• Supplied data:
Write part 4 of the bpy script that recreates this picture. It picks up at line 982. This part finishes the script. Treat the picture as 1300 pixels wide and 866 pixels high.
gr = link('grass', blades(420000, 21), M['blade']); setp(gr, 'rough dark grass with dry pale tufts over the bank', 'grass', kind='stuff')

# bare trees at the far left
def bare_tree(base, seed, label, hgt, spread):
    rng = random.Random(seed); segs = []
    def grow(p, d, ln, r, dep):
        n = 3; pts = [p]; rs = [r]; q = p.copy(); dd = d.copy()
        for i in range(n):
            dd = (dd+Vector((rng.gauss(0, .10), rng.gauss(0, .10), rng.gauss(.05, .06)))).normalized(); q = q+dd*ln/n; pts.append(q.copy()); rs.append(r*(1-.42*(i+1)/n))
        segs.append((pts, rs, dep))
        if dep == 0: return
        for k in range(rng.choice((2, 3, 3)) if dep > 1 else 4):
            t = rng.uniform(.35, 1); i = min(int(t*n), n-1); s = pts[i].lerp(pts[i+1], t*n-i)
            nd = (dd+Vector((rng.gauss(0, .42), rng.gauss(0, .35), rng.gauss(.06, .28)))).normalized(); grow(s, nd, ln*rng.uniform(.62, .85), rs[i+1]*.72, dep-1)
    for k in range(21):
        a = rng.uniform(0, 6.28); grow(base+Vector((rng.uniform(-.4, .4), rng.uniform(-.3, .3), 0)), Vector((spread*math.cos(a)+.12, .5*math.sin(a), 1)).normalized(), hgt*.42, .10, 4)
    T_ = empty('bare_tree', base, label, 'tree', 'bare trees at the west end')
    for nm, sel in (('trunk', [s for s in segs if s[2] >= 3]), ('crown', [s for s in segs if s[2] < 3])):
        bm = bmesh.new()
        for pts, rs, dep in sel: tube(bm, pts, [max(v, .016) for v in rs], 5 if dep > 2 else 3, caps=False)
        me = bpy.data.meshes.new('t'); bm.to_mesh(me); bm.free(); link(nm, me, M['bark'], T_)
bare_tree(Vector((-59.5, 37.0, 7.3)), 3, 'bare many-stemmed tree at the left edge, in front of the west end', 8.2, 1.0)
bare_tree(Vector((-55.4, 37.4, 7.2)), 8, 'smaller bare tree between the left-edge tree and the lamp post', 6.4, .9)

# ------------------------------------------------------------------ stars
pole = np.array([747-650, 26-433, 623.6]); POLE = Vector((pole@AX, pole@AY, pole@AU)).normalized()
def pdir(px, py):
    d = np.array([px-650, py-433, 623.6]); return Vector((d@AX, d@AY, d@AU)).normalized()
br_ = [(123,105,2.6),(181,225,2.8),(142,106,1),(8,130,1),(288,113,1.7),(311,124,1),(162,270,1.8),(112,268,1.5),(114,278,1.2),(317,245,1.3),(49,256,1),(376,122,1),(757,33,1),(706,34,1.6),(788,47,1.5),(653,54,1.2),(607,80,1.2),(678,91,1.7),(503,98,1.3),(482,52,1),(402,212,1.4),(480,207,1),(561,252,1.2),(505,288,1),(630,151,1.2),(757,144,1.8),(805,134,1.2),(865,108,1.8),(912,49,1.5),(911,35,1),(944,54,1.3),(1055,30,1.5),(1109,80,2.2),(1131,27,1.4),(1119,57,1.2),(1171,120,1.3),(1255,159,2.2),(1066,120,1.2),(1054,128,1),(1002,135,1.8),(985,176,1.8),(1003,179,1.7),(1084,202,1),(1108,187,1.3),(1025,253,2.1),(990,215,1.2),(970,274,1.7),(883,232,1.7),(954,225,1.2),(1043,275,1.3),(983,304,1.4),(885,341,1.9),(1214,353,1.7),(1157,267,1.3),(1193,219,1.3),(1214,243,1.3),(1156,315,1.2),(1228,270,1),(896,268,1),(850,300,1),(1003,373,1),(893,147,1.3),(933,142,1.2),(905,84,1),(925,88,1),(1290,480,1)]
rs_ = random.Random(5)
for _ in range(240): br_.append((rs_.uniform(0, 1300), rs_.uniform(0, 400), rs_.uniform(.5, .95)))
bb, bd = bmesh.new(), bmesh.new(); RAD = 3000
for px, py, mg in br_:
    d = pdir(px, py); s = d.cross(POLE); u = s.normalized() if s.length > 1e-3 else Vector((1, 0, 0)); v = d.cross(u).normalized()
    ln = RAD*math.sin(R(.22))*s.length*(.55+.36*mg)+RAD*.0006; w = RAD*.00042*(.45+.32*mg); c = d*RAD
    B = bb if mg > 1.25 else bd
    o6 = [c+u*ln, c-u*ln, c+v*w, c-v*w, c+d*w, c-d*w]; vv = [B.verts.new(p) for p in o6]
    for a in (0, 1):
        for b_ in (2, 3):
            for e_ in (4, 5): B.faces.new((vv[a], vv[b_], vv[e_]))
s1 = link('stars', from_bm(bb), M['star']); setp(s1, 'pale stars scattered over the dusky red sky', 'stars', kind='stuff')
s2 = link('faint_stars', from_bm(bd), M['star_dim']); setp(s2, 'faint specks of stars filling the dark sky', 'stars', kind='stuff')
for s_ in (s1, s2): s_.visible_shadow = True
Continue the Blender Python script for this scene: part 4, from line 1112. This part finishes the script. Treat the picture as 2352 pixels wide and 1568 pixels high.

• Request:
Reproduce all of the entries word for word.

• Answer to this exercise:
Write part 4 of the bpy script that recreates this picture. It picks up at line 982. This part finishes the script. Treat the picture as 1300 pixels wide and 866 pixels high.
gr = link('grass', blades(420000, 21), M['blade']); setp(gr, 'rough dark grass with dry pale tufts over the bank', 'grass', kind='stuff')

# bare trees at the far left
def bare_tree(base, seed, label, hgt, spread):
    rng = random.Random(seed); segs = []
    def grow(p, d, ln, r, dep):
        n = 3; pts = [p]; rs = [r]; q = p.copy(); dd = d.copy()
        for i in range(n):
            dd = (dd+Vector((rng.gauss(0, .10), rng.gauss(0, .10), rng.gauss(.05, .06)))).normalized(); q = q+dd*ln/n; pts.append(q.copy()); rs.append(r*(1-.42*(i+1)/n))
        segs.append((pts, rs, dep))
        if dep == 0: return
        for k in range(rng.choice((2, 3, 3)) if dep > 1 else 4):
            t = rng.uniform(.35, 1); i = min(int(t*n), n-1); s = pts[i].lerp(pts[i+1], t*n-i)
            nd = (dd+Vector((rng.gauss(0, .42), rng.gauss(0, .35), rng.gauss(.06, .28)))).normalized(); grow(s, nd, ln*rng.uniform(.62, .85), rs[i+1]*.72, dep-1)
    for k in range(21):
        a = rng.uniform(0, 6.28); grow(base+Vector((rng.uniform(-.4, .4), rng.uniform(-.3, .3), 0)), Vector((spread*math.cos(a)+.12, .5*math.sin(a), 1)).normalized(), hgt*.42, .10, 4)
    T_ = empty('bare_tree', base, label, 'tree', 'bare trees at the west end')
    for nm, sel in (('trunk', [s for s in segs if s[2] >= 3]), ('crown', [s for s in segs if s[2] < 3])):
        bm = bmesh.new()
        for pts, rs, dep in sel: tube(bm, pts, [max(v, .016) for v in rs], 5 if dep > 2 else 3, caps=False)
        me = bpy.data.meshes.new('t'); bm.to_mesh(me); bm.free(); link(nm, me, M['bark'], T_)
bare_tree(Vector((-59.5, 37.0, 7.3)), 3, 'bare many-stemmed tree at the left edge, in front of the west end', 8.2, 1.0)
bare_tree(Vector((-55.4, 37.4, 7.2)), 8, 'smaller bare tree between the left-edge tree and the lamp post', 6.4, .9)

# ------------------------------------------------------------------ stars
pole = np.array([747-650, 26-433, 623.6]); POLE = Vector((pole@AX, pole@AY, pole@AU)).normalized()
def pdir(px, py):
    d = np.array([px-650, py-433, 623.6]); return Vector((d@AX, d@AY, d@AU)).normalized()
br_ = [(123,105,2.6),(181,225,2.8),(142,106,1),(8,130,1),(288,113,1.7),(311,124,1),(162,270,1.8),(112,268,1.5),(114,278,1.2),(317,245,1.3),(49,256,1),(376,122,1),(757,33,1),(706,34,1.6),(788,47,1.5),(653,54,1.2),(607,80,1.2),(678,91,1.7),(503,98,1.3),(482,52,1),(402,212,1.4),(480,207,1),(561,252,1.2),(505,288,1),(630,151,1.2),(757,144,1.8),(805,134,1.2),(865,108,1.8),(912,49,1.5),(911,35,1),(944,54,1.3),(1055,30,1.5),(1109,80,2.2),(1131,27,1.4),(1119,57,1.2),(1171,120,1.3),(1255,159,2.2),(1066,120,1.2),(1054,128,1),(1002,135,1.8),(985,176,1.8),(1003,179,1.7),(1084,202,1),(1108,187,1.3),(1025,253,2.1),(990,215,1.2),(970,274,1.7),(883,232,1.7),(954,225,1.2),(1043,275,1.3),(983,304,1.4),(885,341,1.9),(1214,353,1.7),(1157,267,1.3),(1193,219,1.3),(1214,243,1.3),(1156,315,1.2),(1228,270,1),(896,268,1),(850,300,1),(1003,373,1),(893,147,1.3),(933,142,1.2),(905,84,1),(925,88,1),(1290,480,1)]
rs_ = random.Random(5)
for _ in range(240): br_.append((rs_.uniform(0, 1300), rs_.uniform(0, 400), rs_.uniform(.5, .95)))
bb, bd = bmesh.new(), bmesh.new(); RAD = 3000
for px, py, mg in br_:
    d = pdir(px, py); s = d.cross(POLE); u = s.normalized() if s.length > 1e-3 else Vector((1, 0, 0)); v = d.cross(u).normalized()
    ln = RAD*math.sin(R(.22))*s.length*(.55+.36*mg)+RAD*.0006; w = RAD*.00042*(.45+.32*mg); c = d*RAD
    B = bb if mg > 1.25 else bd
    o6 = [c+u*ln, c-u*ln, c+v*w, c-v*w, c+d*w, c-d*w]; vv = [B.verts.new(p) for p in o6]
    for a in (0, 1):
        for b_ in (2, 3):
            for e_ in (4, 5): B.faces.new((vv[a], vv[b_], vv[e_]))
s1 = link('stars', from_bm(bb), M['star']); setp(s1, 'pale stars scattered over the dusky red sky', 'stars', kind='stuff')
s2 = link('faint_stars', from_bm(bd), M['star_dim']); setp(s2, 'faint specks of stars filling the dark sky', 'stars', kind='stuff')
for s_ in (s1, s2): s_.visible_shadow = True
Continue the Blender Python script for this scene: part 4, from line 1112. This part finishes the script. Treat the picture as 2352 pixels wide and 1568 pixels high.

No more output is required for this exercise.